Justement, trois incubateurs, à Orbe, Sainte-Croix et Yverdon-les-Bains n’est-ce-pas trop pour une seule région?

Au contraire, je milite pour la distribution de l’innovation sur le territoire. C’est important de combattre la volonté de centralisation de certains, qui souhaitent limiter la recherche en Suisse sur deux sites: Dübendorf et l’EPFL. Nos trois incubateurs sont basés dans des endroits différents, ils ont des partenaires différents. C’est une richesse. Regardez le Technopôle de Sainte-Croix, il renferme une entreprise de soudure certifiée par l’Agence spatiale européenne -ce n’est pas anodin- et a su créer une collaboration unique avec le CPNV.

Au niveau de l’emploi, la question des frontaliers exaspère de plus en plus. A témoin, le fort score de l’UDC dans la région lors des dernières élections fédérales. Comment répondre à ce mécontentement?

Il ne m’appartient pas de donner des analyses politiques. Mais j’ai bien sûr remarqué que les gens réagissent à la question frontalière. Même si nous ne sommes -et de loin- pas dans la situation du Tessin, les gens ont des peurs au niveau de l’emploi, liées à la crainte du dumping salarial… La difficulté, c’est qu’il est, aujourd’hui, difficile d’influer sur la politique des entreprises.

Pour quelle raison?

L’industrie du Nord vaudois a connu un changement majeur, que les gens n’ont pas encore véritablement intégré. Auparavant, la direction des principales industries étaient basée dans notre région. Aujourd’hui, elles sont toutes ailleurs: aux Etats-Unis pour Dentsply Maillefer, en Allemagne pour Schott Guinchard ou au Liechtenstein pour Hilcona…

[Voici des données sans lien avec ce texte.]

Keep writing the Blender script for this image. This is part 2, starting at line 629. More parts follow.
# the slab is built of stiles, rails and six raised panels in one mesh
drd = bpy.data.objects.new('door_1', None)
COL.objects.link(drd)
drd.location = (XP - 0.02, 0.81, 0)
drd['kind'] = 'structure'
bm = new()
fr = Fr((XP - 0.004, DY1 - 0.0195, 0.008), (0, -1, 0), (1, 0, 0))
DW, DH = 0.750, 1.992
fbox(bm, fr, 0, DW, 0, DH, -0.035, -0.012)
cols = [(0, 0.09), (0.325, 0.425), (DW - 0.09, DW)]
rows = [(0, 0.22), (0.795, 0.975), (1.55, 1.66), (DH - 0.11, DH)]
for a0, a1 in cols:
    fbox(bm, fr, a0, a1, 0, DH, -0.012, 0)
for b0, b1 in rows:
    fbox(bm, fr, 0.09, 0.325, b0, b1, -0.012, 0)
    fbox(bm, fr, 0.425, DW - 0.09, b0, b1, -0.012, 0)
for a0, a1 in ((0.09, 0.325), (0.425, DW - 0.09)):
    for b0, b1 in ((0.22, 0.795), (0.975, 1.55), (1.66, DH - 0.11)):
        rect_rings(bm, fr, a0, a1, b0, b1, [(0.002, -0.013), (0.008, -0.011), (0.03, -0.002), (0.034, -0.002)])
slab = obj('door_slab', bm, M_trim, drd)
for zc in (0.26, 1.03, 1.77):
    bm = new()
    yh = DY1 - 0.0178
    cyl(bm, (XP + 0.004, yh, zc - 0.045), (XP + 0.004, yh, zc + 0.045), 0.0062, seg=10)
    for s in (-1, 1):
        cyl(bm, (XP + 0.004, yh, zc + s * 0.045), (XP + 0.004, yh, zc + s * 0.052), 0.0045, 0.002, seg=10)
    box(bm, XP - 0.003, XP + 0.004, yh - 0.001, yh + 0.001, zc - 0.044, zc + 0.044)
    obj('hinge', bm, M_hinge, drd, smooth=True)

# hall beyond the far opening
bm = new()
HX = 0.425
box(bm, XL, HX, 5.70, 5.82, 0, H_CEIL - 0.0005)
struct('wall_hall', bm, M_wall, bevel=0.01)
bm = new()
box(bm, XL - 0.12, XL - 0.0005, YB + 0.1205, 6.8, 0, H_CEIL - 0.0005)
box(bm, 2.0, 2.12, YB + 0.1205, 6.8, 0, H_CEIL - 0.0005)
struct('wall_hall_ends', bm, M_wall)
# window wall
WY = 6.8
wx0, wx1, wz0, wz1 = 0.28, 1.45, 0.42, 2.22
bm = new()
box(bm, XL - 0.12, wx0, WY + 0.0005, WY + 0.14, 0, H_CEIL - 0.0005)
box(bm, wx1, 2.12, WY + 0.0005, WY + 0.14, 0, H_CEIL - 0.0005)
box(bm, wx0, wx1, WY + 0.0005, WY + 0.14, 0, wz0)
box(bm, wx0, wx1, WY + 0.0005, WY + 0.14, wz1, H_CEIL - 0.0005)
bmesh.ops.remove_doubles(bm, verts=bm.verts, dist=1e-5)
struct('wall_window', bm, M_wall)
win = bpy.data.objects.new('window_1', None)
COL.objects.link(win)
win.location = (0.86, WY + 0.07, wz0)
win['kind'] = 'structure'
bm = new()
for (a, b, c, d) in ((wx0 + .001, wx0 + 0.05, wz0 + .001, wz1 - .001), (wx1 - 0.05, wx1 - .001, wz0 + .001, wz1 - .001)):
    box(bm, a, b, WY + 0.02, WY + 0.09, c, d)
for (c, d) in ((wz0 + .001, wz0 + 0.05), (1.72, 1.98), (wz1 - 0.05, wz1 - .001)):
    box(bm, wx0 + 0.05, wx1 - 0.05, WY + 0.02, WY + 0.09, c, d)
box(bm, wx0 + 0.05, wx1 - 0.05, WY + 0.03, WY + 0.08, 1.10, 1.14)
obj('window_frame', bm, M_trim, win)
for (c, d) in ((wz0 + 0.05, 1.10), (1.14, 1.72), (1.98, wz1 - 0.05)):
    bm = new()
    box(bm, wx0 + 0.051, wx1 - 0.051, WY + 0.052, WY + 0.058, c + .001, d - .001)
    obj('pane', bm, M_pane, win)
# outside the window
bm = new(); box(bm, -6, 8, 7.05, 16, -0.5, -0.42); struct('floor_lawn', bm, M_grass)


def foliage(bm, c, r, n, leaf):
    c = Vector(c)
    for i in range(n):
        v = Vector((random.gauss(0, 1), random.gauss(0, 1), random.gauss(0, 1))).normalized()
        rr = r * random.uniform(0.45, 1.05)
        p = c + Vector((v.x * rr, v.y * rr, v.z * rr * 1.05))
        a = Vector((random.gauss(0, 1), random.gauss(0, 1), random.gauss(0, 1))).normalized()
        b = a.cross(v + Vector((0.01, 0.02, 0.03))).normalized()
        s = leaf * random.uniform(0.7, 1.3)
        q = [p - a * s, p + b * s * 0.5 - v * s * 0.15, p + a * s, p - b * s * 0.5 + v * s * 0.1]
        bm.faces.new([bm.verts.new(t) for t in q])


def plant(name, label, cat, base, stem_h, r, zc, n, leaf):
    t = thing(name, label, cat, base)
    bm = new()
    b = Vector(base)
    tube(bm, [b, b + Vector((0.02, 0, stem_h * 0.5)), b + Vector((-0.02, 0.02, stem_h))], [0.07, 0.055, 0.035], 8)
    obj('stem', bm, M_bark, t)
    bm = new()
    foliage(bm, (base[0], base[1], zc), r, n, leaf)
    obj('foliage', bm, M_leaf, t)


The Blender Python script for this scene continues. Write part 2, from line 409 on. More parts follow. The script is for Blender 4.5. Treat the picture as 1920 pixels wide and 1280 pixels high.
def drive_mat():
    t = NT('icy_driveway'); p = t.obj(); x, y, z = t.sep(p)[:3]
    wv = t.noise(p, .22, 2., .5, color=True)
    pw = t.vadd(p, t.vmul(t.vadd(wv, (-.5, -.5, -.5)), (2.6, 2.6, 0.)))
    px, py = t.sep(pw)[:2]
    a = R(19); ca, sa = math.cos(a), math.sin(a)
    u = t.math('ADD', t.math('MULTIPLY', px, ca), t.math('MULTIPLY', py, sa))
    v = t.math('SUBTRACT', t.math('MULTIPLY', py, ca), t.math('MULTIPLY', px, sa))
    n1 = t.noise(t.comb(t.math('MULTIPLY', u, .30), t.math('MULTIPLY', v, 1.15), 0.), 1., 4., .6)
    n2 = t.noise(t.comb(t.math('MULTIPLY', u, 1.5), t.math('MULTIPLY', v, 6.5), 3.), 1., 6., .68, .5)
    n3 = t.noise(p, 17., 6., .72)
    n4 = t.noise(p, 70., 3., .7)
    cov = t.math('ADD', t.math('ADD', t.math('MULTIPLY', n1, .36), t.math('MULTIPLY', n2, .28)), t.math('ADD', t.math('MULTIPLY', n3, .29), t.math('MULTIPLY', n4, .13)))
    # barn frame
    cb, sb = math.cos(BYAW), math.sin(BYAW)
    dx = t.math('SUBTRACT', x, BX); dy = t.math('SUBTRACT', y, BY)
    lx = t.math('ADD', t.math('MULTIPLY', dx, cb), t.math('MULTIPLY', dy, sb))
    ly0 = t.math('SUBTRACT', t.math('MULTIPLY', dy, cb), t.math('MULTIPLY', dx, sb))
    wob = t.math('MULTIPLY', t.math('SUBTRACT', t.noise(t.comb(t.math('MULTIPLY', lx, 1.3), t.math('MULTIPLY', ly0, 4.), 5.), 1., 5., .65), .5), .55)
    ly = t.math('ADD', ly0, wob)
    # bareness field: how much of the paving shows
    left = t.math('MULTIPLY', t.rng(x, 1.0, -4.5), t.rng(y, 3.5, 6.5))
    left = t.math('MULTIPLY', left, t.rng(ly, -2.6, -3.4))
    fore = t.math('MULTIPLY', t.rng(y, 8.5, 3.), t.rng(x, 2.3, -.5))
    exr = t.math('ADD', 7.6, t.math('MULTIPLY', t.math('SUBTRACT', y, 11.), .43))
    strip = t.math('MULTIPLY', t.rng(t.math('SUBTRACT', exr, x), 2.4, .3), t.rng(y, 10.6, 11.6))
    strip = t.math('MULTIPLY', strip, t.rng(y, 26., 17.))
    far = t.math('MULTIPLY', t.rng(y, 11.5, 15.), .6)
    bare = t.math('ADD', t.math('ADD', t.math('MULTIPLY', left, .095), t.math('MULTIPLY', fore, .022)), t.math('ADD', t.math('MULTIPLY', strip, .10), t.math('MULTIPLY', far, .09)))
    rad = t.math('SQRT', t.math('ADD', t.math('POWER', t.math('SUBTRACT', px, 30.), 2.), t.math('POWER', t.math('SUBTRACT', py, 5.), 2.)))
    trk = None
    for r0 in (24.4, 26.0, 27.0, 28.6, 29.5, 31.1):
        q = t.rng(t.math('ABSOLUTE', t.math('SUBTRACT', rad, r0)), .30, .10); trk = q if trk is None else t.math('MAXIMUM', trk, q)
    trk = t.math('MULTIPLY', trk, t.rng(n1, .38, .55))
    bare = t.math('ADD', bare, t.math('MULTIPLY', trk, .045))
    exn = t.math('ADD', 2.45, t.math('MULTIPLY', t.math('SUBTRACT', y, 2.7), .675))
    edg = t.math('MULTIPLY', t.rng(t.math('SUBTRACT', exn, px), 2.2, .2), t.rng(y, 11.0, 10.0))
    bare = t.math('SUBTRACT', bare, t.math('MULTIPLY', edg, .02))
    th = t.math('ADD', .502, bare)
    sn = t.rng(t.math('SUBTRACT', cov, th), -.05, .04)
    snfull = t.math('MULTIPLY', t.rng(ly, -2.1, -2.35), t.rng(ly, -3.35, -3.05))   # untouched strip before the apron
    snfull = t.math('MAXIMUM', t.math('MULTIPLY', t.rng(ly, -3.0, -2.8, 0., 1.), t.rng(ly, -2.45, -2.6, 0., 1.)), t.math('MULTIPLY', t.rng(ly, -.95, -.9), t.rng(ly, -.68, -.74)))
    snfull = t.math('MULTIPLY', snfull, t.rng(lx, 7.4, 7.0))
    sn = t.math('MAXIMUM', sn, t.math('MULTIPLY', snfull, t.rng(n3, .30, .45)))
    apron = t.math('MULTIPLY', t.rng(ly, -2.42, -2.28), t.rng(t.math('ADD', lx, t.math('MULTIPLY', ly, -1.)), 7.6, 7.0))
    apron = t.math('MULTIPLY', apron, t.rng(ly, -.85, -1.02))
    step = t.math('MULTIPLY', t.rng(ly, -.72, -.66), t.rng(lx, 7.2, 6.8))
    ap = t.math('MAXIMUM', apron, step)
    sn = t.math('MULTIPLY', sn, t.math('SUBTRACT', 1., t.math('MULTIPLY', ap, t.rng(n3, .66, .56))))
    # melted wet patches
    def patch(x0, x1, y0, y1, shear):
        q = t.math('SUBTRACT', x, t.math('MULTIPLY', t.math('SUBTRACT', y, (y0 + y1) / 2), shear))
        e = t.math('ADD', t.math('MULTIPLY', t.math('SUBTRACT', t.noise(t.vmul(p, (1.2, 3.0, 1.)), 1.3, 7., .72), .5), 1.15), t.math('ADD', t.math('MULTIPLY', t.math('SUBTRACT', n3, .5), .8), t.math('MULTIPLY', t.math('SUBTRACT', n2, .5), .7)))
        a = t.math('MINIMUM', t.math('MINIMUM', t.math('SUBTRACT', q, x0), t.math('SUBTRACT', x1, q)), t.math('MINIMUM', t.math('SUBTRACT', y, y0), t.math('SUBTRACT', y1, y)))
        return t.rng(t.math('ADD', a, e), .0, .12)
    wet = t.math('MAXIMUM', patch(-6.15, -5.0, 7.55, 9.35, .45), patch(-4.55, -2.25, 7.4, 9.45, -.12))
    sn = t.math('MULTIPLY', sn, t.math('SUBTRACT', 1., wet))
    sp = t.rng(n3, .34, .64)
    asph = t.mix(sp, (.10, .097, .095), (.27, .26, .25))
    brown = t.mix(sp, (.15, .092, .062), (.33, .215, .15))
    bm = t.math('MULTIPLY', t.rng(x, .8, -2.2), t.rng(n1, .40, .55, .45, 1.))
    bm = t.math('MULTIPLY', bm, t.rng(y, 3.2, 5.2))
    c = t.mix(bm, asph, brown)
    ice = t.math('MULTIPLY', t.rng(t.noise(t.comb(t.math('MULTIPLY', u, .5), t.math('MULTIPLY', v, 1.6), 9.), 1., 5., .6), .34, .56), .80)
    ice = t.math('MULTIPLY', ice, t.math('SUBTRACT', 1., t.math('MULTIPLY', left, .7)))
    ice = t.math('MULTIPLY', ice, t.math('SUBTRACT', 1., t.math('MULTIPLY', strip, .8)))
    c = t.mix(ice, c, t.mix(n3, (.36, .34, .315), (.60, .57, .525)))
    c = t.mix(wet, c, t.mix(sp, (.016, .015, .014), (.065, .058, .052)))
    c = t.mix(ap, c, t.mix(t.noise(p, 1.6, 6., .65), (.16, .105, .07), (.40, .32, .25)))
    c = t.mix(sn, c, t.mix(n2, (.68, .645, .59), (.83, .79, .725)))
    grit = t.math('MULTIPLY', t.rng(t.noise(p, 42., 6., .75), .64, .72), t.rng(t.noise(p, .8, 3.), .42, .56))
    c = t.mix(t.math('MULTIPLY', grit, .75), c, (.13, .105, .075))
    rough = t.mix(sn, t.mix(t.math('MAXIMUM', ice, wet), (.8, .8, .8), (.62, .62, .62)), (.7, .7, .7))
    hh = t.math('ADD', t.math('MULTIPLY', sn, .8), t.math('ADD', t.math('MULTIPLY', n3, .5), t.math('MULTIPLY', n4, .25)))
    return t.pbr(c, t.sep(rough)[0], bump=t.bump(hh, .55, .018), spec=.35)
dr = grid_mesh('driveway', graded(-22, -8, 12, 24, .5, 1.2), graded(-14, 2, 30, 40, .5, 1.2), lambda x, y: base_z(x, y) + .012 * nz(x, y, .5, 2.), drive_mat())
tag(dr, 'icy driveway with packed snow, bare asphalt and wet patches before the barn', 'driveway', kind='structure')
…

Justement, plusieurs entreprises ont délocalisé ces derniers temps: Bucherer et Bacab à Sainte-Croix, ou Cablecom à Yverdon. Avez-vous des craintes pour l’avenir?

Pas particulièrement. L’ADNV a été créée en 1969 pour contrer la monoculture industrielle de Paillard, qui avait le monopole quasi exclusif des emplois, qu’ils soient directs ou indirects. Nous n’avons plus cette dépendance, ce qui nous permet de nous relancer plus rapidement.